Aydınların toplumun ezberlerine dokunmak ve toplumu uyandırmak gibi bir görevi vardır. Şuracıkta belirteyim ki aydınlar doğrusunu bilir ve söyler gibi bir iddiam yok. Söyledikleri tamamiyle mesnetsiz olsa bile toplumu düşünmeye ve araştırmaya teşvik edici olması yeterli. Bugünden bakınca Şeytanca Ayetler kitabında tahrik olacak bişey göremiyorum. Öğretilerin karşı söylemleri tu kaka yapmak yerine, kendi sağlamlıklarına yaslanmaları gerektiğini düşünüyorum. Bugün böyle düşünüyorum çünkü;
Sosyal medyada ateist ve deistlerin Kuran ve Hadislerin hemen her cümlesine dair söylediklerini okuyoruz. Bazıları şeytanca ayetler kitabında yazanlardan çok daha ilerde iddialar olduğu halde toplumun bu duruma bir tahammül içinde olduğunu görüyorum. Bu tahammülü, yani bu iddiaların birilerine saldırı vesilesi yapılmamasını anlıyorum ancak kayıtsız, yani bilgi ve fikir bakımından karşı söylemlerin olmamasını, yani cevapsız kalınmasını yadırgadığımı söylemeliyim. Bu konu üzerinde biraz durmak gerekir;
İslami kesimin maddi ve manevi hemen her imkana sahip olduğu son yıllarda, toplumun daha huzurlu, daha müreffeh, daha namuslu, daha dindar olduğunu iddia etmek mümkün değil. Aksine ateizm ve deizmin arttığı gibi gözlemler var. Böylesi bir ortamda ortalama Müslümanın mahcubiyetten kaynaklanan bir atalet içinde olunmasını anlayabiliyorum.
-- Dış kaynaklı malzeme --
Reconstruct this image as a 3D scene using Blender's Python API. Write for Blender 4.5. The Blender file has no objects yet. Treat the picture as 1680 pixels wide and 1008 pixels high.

Ancak isimlerinin önlerine ilahiyatçı sıfatı konulan kişilerin suskunluğuna şaşırıyorum. Onların sosyal medyadaki iddialara açıklayıcı bir karşılık vermeleri gerekmez mi? Bunu kendilerine de soruyorum, yoldan çıkanların muhatap alınmasının anlamsızlığını anlatmaya çalışıyorlar. Ama sosyal medyada muhatap sadece sözün sahibi değil ki, hemen hemen toplumun tamamı. Bu iddialar merak içindeki Müslümana yönelik açıklama için bir vesile olarak değerlendirilmesi gerekmez mi?
Konumuza geri dönecek olur isek, aydın veya entellektüellerin toplumun ezberlerine dokunmak gibi bir görevleri vardır. Bunun için zaman ve zemin beklenmez. Şimdi soru şu; bu önerme dünde geçerli miydi, yoksa değişen ve gelişen toplumun bir göstergesi mi?